Carey Foster and Kelvin Bridges
   The Carey Foster bridge is often used for the measurement of very low resistances, although it can be used to find, for example, small differences between large resistances. The bridge is in two parts: a slide wire, connected by thick copper cables to a holder for standard resistances. The resistances hooked on the ends of the arms projecting up and down in the picture.

   G. Carey Foster was Professor of Physics at University College, London. Along with Alfred Porter of the same institution, he wrote "An Elementary Treatise on Electricity and Magnetism", founded on Joubert's "Traité Élémentaire D' Électricitié", a standard text in the years around the beginning of the 20th century which I have found useful.

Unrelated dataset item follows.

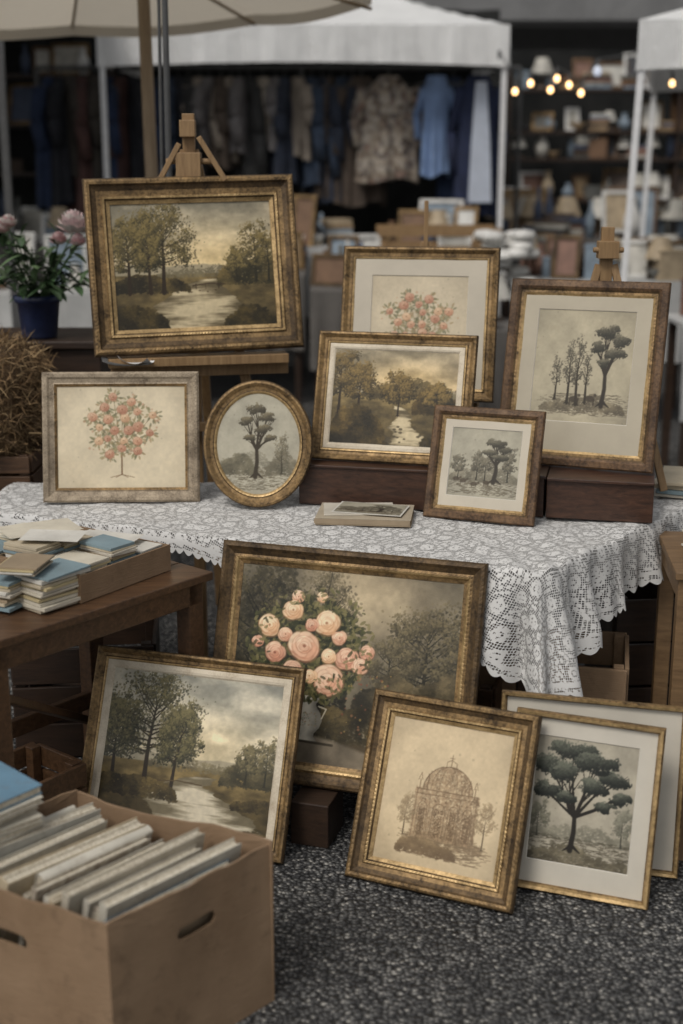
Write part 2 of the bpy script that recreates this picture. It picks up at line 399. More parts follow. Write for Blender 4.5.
        c.mass(.18,.66,.91,.13,(104,86,64),(160,137,102),1000,1.3,.5,seed+3)
    c.grade(var=.02,vig=.12);return c
def rose(c,x,y,R_,cols,ol=.36):
    """overlapping petals: each is a pale crescent with a soft shadow under its inner edge"""
    r=c.r;dk,md,lt=[np.array(k,float) for k in cols]
    c.dab(x,y,R_*.98,dk*.5+md*.5,.95,hard=4)
    ph=r.uniform(0,6)
    for rr,k,ps in((.66,6,.50),(.44,5,.44),(.24,4,.34),(.08,2,.26)):
        ph+=r.uniform(.4,.9)
        for j in range(k):
            t=ph+j*6.283/k+r.uniform(-.3,.3);ct,st=math.cos(t),math.sin(t)
            q=rr*r.uniform(.85,1.15)
            px=x+ct*R_*q;py=y+st*R_*q*.88
            s=R_*ps*r.uniform(.82,1.15);el=r.uniform(1.2,1.6)
            c.dab(px+ct*s*.10,py+st*s*.10+s*.10,s*1.06,dk,ol,el,t+1.57,3)
            sh=.5-.45*st-.22*ct+r.uniform(-.22,.22)
            c.dab(px,py,s*.95,md+(lt-md)*min(1,max(0,sh)),.85,el,t+1.57,3)
            c.dab(px-ct*s*.5,py-st*s*.5,s*.60,dk*.5+md*.5,.42,1.4,t+1.57,1.2)
    c.dab(x+r.uniform(-.05,.05)*R_,y,R_*.13,dk*.85,.7)
def bouquet(w,h,seed):
    c=CV(w,h,seed);r=c.r;yy=(c.Y/h)[...,None]
    n=fbm(h,w,5,5,seed)[...,None]
    c.a[:]=np.array((106,99,84.))*(.55+.9*n)
    gl=np.exp(-(((c.X/w-.58)/.26)**2+((c.Y/h-.10)/.26)**2))[...,None];c.a+=gl*np.array((72,64,52))
    c.mass(-.05,.52,.80,.85,(31,30,23),(98,90,66),3000,2.6,.5,seed+1)
    c.tree(.10,.8,.02,.18,(38,37,28),(104,95,70),1400,None,2.,.5);c.tree(.40,.7,-.05,.16,(50,47,37),(114,104,79),1400,None,2.,.4)
    c.tree(.86,.72,.16,.20,(48,45,35),(124,113,86),3400,None,1.9,.6);c.tree(.70,.72,.30,.12,(58,54,42),(128,117,90),1400,None,1.8,.45)
    c.mass(.55,1.05,.76,.34,(44,41,32),(120,107,80),2400,2.2,.6,seed+2)
    c.mass(.3,1.05,.95,.34,(36,33,24),(102,89,59),2400,2.4,.6,seed+5)
    m=np.clip((c.Y/h-.86)*h/8,0,1)[...,None]*.8;c.a=c.a*(1-m)+np.array((84,73,57.))*(.6+.8*n)*m
    m=np.clip((c.Y/h-(.90-.06*np.sin(c.X/w*5)))*h/5,0,1)[...,None]*.75;c.a=c.a*(1-m)+np.array((156,145,128.))*(.5+.9*n)*m
    X0,Y0=.355,.43
    for i in range(1300):
        a=r.uniform(0,6.28);q=r.random()**.55
        x=(X0-.02+math.cos(a)*.27*q)*w;y=(Y0-.01+math.sin(a)*.27*q)*h
        b=r.choice([(36,40,26),(56,58,38),(92,90,58),(116,110,74),(46,48,34)])
        c.dab(x,y,r.uniform(1.8,3.6),b,.75,2.3,r.uniform(0,3.1),3)
    pk=((164,108,84),(216,168,140),(244,218,192));pe=((180,128,94),(226,186,148),(248,228,198));dp=((150,94,76),(206,150,124),(236,202,176))
    for x,y,q,k in((.27,.15,.024,pk),(.10,.40,.024,dp),(.47,.34,.028,pk),(.60,.40,.030,dp),(.38,.14,.022,pe),(.25,.22,.040,pe),(.15,.31,.044,pe),(.41,.27,.050,pe),
                    (.225,.35,.028,pk),(.51,.44,.044,dp),(.575,.47,.032,pk),(.185,.45,.042,dp),(.315,.40,.058,pk),(.27,.53,.040,dp),(.435,.565,.062,pk),(.34,.29,.026,dp),(.43,.44,.030,pe),(.35,.55,.028,pe)):
        rose(c,x*w,y*h,q*w*1.08,k)
    for i in range(260):
        a=r.uniform(0,6.28);q=.72+.42*r.random()
        x=(X0-.02+math.cos(a)*.26*q)*w;y=(.38+math.sin(a)*.26*q)*h
        c.dab(x,y,r.uniform(1.3,2.8),r.choice([(78,80,50),(108,104,68),(130,122,84),(60,60,40)]),.7,2.3,r.uniform(0,3.1),3)
    # white porcelain vase below the blooms
    VS=[(0,.050),(.06,.046),(.14,.034),(.22,.036),(.36,.056),(.52,.066),(.68,.056),(.82,.034),(.90,.032),(1,.048)]
    for i in range(110):
        t=i/109;y=(.655+.225*t)*h;rr=float(np.interp(t,[a for a,_ in VS],[b for _,b in VS]))
        for k in range(-12,13):
            u=k/12;sh=222-92*max(0,u-.1)**1.1-60*max(0,-u-.35)-10*t;c.dab((X0+rr*u)*w,y,1.6,(sh,sh*.97,sh*.90),.75)
    for q in(-1,1):c.stroke([((X0+q*.05)*w,.70*h),((X0+q*.085)*w,.71*h),((X0+q*.066)*w,.765*h)],1.3,(196,188,168),.85)
    for i in range(60):c.dab((X0+r.uniform(-.045,.045))*w,r.uniform(.735,.81)*h,1.3,r.choice([(160,120,96),(116,126,104),(180,150,110)]),.45)
    c.stroke([((X0-.05)*w,.885*h),((X0+.13)*w,.89*h)],2.6,(50,44,34),.6)
    for i in range(40):
        c.dab((X0+r.uniform(-.09,.09))*w,(.66+r.uniform(-.03,.02))*h,r.uniform(1.5,2.8),r.choice([(60,62,40),(92,90,58),(116,110,74)]),.8,2.3,r.uniform(0,3.1),3)
    for i in range(60):c.dab(r.uniform(.50,.78)*w,r.uniform(.5,.82)*h,r.uniform(1.2,2.4),r.choice([(166,116,88),(180,150,86),(132,76,58)]),.55)
    c.grade(warm=(1.,.985,.955));return c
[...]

   The Carey Foster Bridge in the picture is from Denison University, and was made by Leeds and Northrup of Philadelphia. In the 1903 L & N booklet describing the bridge there is an engraving of it with the name "Morris E. Leeds & Co., Phila.", the name of the original company. Its cost was $150.00.
 

The Kelvin Bridge is another form of low resistance bridge, invented by William Thomson, Lord Kelvin. The Students' Kelvin Bridge below was listed at $70.00 in the 1927 Leeds and Northrup catalogue. It could be used to measure resistances in the range from 0.001 ohm to 0.1 ohm with an accuracy to 0.2 percent. It is in the collection of the University of Vermont.

Below is a similar Kelvin Bridge in the Greenslade Collection.

The Kelvin bridge below was made by J.W. Queen of Philadelphia, and is at Westminster College in western Pennsylvania.